The hardest hits include the one Pete Rose leveled on catcher Ray Fosse in the 1970 All-Star game. Even Ty Cobb has to appreciate that one, though he’d probably say Charlie Hustle needed to come in spikes high around crotch level the way they did in his day. The appendectomy slide isn’t seen as much in the modern era.
Big hits make football players seem like supermen when they pop back to their feet. Sports fans feel it when they see their favorite guys take the hits and get up afterward.
Even with all the big hits, football is changing. Is it becoming a victim of the ‘nanny state’ where over protection is the rule? Since NFL Commissioner Roger Goodell said player safety is his main issue, you might think so. But you’d be wrong.
The name of the game is big men slamming into one another. The linemen who do it are unique in the world of sports. They are the reason for building new stadiums, for raising television contracts, and winning Super Bowls.
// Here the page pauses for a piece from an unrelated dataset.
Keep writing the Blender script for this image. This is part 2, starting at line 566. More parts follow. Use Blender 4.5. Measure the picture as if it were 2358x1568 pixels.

They are who rivet sports fans to the screen.
The next time you hear a non-sports fan call football a child’s game played by grown men with over active pituitary glands, share your knowledge. Tell them how professional football players take the field in spite of the known risks.
Explain how they face life changing head trauma and bone crushing danger on every play. Remind them that current players know of retirees dying in their forties and fifties. They know they’ll be gone before their time, yet they still pull on their pants one leg at a time and buckle their chin straps.
Just like you, NFL football players know about the bad things, but they hope and pray and prepare hard so it won’t happen to them. For that they deserve even grudging respect.
Try to explain the idea to the next person who doesn’t get it. Then show them the difference between cheering in front of a television screen and at the stadium.
Make them a sports fan and you’ve made a new friend.